Communauté de Paroisses St. Gabriel Val de Sarre Nord

 

 

Martin Steffens célèbre la lumière et la joie des petits matins, heures propices aux rendez-vous avec Dieu. Chaque matin, Dieu nous fait don de nous-mêmes.

Martin Steffens, le 02/03/2025

LA CROIX – L’Hebdo

Par où commencer ? Par le fait que, ce matin, la couette où je m’étais endormi pesait plus que la force dont je disposais pour la soulever ? Ou bien par cet autre fait, plus lumineux, que le mot « matutinal », pour désigner les choses du matin, m’a toujours ravi et donné parfois la force de me lever ? Ou encore par cet étonnement que le livre des commencements ne dise pas, comme on s’y attendrait, que le matin précède la nuit mais l’inverse : « Il y eut une nuit, il y eut un matin » ?

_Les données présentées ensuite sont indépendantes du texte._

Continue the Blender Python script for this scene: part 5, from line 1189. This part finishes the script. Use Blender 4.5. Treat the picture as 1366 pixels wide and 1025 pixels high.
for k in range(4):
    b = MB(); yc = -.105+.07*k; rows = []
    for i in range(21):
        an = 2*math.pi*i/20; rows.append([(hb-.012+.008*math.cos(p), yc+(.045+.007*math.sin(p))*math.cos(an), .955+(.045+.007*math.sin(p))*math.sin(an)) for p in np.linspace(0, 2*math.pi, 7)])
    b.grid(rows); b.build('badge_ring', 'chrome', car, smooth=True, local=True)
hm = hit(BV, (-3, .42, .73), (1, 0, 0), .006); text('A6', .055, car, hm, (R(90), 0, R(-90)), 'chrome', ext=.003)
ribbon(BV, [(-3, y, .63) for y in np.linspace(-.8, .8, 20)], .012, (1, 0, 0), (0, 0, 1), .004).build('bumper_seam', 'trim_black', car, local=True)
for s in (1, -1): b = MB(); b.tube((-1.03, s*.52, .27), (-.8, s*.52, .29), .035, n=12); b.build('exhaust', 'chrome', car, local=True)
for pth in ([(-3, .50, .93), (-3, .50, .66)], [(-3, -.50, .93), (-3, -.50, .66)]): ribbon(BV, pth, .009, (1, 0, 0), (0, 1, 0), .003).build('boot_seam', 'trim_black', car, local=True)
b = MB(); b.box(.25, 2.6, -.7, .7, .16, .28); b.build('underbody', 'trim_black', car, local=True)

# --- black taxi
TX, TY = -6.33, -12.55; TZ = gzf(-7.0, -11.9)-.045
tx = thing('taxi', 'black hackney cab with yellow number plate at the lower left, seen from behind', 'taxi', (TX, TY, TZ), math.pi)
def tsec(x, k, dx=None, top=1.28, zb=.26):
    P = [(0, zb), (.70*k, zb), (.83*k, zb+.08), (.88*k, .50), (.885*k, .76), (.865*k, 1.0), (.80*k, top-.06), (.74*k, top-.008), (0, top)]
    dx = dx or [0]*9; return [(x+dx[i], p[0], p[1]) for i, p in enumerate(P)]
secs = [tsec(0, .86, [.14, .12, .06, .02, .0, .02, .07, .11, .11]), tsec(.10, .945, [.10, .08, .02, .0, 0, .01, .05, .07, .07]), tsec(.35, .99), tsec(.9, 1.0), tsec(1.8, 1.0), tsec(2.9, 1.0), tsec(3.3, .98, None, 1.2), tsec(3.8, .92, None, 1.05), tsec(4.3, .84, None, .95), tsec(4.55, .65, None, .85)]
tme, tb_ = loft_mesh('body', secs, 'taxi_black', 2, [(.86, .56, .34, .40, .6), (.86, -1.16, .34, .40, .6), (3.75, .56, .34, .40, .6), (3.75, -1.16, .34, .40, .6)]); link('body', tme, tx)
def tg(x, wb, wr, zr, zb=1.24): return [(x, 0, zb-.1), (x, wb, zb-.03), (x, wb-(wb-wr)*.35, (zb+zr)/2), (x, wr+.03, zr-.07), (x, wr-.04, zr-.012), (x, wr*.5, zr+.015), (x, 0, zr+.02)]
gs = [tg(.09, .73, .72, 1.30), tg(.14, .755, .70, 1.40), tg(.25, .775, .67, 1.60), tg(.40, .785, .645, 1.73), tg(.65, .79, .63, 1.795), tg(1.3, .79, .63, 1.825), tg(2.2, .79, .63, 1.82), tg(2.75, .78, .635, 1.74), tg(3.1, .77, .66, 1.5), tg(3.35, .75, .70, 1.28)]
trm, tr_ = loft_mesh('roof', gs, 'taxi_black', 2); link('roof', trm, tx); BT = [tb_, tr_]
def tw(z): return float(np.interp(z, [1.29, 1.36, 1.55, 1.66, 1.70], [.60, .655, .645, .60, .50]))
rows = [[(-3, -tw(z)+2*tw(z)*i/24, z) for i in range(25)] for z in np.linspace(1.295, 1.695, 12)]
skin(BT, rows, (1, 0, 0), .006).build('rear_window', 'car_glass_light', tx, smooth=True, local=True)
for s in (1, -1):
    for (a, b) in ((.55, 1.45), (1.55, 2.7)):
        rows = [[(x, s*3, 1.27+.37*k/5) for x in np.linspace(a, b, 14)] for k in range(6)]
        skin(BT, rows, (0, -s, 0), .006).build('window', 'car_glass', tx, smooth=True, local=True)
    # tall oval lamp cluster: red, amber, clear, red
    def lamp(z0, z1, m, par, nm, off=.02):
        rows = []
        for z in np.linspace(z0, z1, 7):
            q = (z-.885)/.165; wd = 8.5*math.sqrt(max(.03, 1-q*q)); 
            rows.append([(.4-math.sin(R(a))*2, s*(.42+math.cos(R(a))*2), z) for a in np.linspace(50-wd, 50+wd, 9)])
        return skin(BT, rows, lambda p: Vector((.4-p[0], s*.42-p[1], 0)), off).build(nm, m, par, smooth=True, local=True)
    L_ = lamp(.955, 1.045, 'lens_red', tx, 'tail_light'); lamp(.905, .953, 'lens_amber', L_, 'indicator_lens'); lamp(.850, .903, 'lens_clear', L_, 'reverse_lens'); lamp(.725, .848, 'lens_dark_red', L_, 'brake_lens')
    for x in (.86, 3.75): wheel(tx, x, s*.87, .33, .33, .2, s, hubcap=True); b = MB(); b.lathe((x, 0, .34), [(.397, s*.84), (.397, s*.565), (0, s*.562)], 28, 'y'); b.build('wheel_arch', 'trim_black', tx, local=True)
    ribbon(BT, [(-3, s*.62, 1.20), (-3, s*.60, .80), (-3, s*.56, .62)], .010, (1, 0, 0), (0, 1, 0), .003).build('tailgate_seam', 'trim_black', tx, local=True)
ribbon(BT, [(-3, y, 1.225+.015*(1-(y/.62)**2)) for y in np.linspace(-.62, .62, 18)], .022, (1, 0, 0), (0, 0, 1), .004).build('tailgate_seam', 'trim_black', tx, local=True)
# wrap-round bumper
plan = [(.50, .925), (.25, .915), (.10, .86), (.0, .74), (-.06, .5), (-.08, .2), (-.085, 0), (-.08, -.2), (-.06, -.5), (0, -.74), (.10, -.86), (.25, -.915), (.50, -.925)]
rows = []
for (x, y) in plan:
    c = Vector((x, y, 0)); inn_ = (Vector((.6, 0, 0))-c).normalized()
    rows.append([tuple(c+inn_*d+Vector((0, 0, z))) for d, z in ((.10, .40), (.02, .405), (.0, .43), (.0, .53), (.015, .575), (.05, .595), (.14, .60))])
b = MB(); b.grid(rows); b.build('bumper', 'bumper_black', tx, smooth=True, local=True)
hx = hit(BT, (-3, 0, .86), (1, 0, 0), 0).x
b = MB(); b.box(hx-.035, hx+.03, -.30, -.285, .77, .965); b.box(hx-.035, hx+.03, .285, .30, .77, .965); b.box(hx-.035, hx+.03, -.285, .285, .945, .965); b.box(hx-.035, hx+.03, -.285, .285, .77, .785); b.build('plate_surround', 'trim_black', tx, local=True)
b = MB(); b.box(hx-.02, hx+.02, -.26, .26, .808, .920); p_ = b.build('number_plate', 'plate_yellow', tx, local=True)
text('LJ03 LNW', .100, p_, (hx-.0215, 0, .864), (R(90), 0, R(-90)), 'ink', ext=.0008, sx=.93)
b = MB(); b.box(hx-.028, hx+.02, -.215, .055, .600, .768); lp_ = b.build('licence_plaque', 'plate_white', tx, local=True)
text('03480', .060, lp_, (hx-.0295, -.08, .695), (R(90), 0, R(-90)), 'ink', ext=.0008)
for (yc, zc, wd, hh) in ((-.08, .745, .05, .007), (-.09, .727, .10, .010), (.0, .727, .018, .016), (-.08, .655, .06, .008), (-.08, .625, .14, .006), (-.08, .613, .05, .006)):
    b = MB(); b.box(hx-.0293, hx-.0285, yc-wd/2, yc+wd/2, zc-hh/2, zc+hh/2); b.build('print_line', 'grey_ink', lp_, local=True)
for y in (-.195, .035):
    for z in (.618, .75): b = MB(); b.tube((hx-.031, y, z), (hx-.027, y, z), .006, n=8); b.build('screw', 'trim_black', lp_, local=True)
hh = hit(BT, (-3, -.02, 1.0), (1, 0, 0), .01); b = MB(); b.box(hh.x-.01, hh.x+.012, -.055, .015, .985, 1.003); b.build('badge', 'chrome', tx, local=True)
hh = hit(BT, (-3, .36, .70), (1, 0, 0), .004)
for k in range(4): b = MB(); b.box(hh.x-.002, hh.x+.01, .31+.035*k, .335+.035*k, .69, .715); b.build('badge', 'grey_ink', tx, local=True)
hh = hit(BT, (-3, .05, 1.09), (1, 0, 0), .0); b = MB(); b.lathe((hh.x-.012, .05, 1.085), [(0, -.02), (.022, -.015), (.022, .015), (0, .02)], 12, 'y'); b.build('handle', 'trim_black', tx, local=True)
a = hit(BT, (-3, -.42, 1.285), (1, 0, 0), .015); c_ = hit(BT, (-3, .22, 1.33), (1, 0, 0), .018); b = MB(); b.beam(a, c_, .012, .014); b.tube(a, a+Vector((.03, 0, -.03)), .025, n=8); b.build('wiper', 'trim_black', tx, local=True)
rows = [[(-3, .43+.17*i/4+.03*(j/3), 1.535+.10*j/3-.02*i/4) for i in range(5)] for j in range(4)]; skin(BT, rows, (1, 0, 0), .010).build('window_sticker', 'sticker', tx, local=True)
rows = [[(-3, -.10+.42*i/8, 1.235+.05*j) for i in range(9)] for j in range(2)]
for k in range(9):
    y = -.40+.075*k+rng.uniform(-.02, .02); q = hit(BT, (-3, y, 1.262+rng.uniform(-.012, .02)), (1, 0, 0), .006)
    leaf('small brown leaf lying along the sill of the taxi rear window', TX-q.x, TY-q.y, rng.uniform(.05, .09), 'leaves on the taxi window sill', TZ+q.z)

Cela va plus loin : ce « premier jour », première percée hors des ténèbres, la Genèse ne le nomme pas Yom Rishon mais Yom Echad, « jour unique », comme si les cinq autres jours de la Création étaient compris dans la lumière du premier. Comme si nous, créatures, quelque difficiles que soient nos réveils, étions toutes du matin. Le matin, en effet, n’est pas ici une période de la journée (unité de temps qui n’apparaît qu’au quatrième jour, avec la création des luminaires). Il symbolise l’Être comme don. Il dit le jour auquel nous, vivants, sommes venus et ne cessons de venir. Car nous ne nous donnons pas à nous-mêmes le matin. Nous n’y pouvons rien, que de soulever la chape afin d’assister, dès le lever du jour, au don de la lumière.

Un Dieu prompt à se lever

Aussi le psalmiste veut-il chanter « dès le matin » la bonté du Seigneur (Ps 59, 16). Job, l’homme juste, offre de même pour ses fils un holocauste « de bon matin » (Jb 1, 5) tandis que Jacob, éveillé peut-être par la médiocre qualité de sa couche, fait de la pierre où il reposait sa tête une stèle en l’honneur de Dieu (Gn 28, 18). Jésus, enfin, se lève « bien avant l’aube » (Mc 1, 35), « au point du jour » (Lc 4, 42) afin de se rendre, nous est-il dit sans plus de précision, dans un endroit désert. Dieu est partout mais pas n’importe quand. Il a son heure, nous est-il dit, et son temps vient. Sa rencontre est ici et, sans doute, maintenant. Mais le matin y semble plus propice. Il dit le style propre d’un Dieu prompt à se lever et à nous relever : « avec le soir, viennent les larmes, mais au matin, les cris de joie. » (Ps 29, 6)

La nuit, certes, est tombée sur un monde qui peu à peu a désappris à se recevoir d’une lumière qui lui vient de plus loin. Ayant pris souci de lui-même, le monde fit à la lumière, offerte à tous (Mt 5, 45), comme un repli, une anfractuosité. Du fond de cette caverne, il crie vers un Dieu qu’il imagine absent. Autour de sa déréliction, il multiplie des contre-feux artificiels. Pollution lumineuse, ceux-ci ne font que dissimuler notre prime appartenance au Ciel. Ce qu’il faudrait, au contraire, c’est retenir la lumière, vivre à l’orée de toute création (Jn 1, 9-10).

Au rendez-vous fixé par Dieu

Mais retient-on la lumière ? L’enfermer, c’est l’obscurcir. L’étreindre, c’est l’éteindre. Pas de mainmise, donc, mais une main offerte, ouverte au jour qui se donne. Être là au petit matin, quand s’éteignent nos luminaires et que les oiseaux saluent l’aurore qui arrive, c’est être au rendez-vous fixé par Dieu : « Je vous ai parlé dès le matin », dit la bouche de Jérémie (Jr 25, 3 ; cf. Jr 7, 25 ; 11, 7). Et c’est « de grand matin » (Mc 16, 2) que Marie-Madeleine et Marie, la mère de Jacques, firent l’expérience de ce que nous nommons, périphrase de la Résurrection, « le matin de Pâques ».